Nous avons progressé sur chacun de ces fronts, mais des blocages demeurent.

Sur l’ouverture, deux chantiers majeurs se distinguent : le port, qui doit devenir un véritable hub régional – les discussions avancent, mais les décisions doivent maintenant suivre – et les talents. Il faut attirer des compétences, retenir les meilleurs, inciter la diaspora à revenir. Quelques pas ont été faits, mais trop de signaux fiscaux ou réglementaires risquent encore de décourager l’ouverture dont nous avons besoin.

Concernant la durabilité, le changement climatique reste le défi du siècle. L’érosion côtière en est l’expression la plus visible. Ce qui me donne de l’espoir, c’est la mobilisation collective qui se dessine, avec des données scientifiques précises et des solutions sur la table. L’heure est désormais à l’action.

Enfin, sur l’innovation, je retiens l’élaboration du premier plan national d’intelligence artificielle, AI for All, auquel Business Mauritius a contribué. C’est un pas important, mais nous devons accélérer. Singapour a déjà adopté deux plans en quelques années. Pour rester compétitifs, il nous faut renforcer notre connectivité digitale, notre environnement fintech et accompagner davantage les initiatives émergentes.

Vous évoquez souvent Singapour comme une source d’inspiration. Qu’y trouvez-vous de pertinent pour Maurice ?

D’abord, leur méritocratie : reconnaître la valeur et encourager la création de valeur ajoutée. Ensuite, leur pragmatisme : conjuguer idéologie et réalisme pour bâtir des politiques viables. J’ajouterai leurs valeurs civiques – discipline, travail, équité, transparence – et surtout leur combat frontal contre la corruption, avec la volonté d’enquêter et de sanctionner sans équivoque.

Ce modèle démontre que gouvernance et développement économique sont indissociables. C’est une leçon dont Maurice devrait s’inspirer.

Votre mandat s’achève dans un contexte politique contrasté : entre vent de renouveau et tensions sur la gouvernance. Quel est votre regard ?

L’année 2024 a été difficile. L’épisode des salaires imposés hors cadre légal, la censure des réseaux sociaux avant les élections : tout cela a nourri l’impression d’un affaiblissement institutionnel.

Mais 2025 s’ouvre sur une note plus positive. Les changements de leadership créent toujours des ajustements, mais on sent une volonté de renforcer nos institutions. La gouvernance, dans le public comme dans le privé, est sans doute la clé de notre avenir.

Deux priorités s’imposent à mes yeux : l’éducation et la lutte contre la drogue. La première, pour préparer nos enfants à un monde technologique. La seconde, parce que ce fléau fragilise nos communautés et menace notre cohésion. Ce sont des combats à long terme, mais indispensables.

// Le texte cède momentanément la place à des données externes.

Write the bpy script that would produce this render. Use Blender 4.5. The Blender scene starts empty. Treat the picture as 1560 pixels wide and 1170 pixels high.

Et si vous aviez eu davantage de temps à la présidence, quel chantier auriez-vous voulu approfondir ?

J’aurais souhaité rendre Business Mauritius encore plus proche des Petites et Moyennes Entreprises. Leur dynamisme est vital pour notre avenir. L’organisation a un rôle central à jouer pour leur donner plus de soutien et de visibilité.

Et au niveau national, s’il y a un message pour le pays, je dirais que Maurice est à la croisée des mondes. Nous percevons les incertitudes de l’Ouest, mais aussi l’élan de l’Est et de l’Afrique. Cet élan, fait d’ouverture et d’ambition, doit nous inspirer. Je suis convaincu que Business Mauritius continuera de jouer un rôle central dans cette trajectoire, en défendant une économie ouverte, compétitive et durable, au service de l’avenir du pays.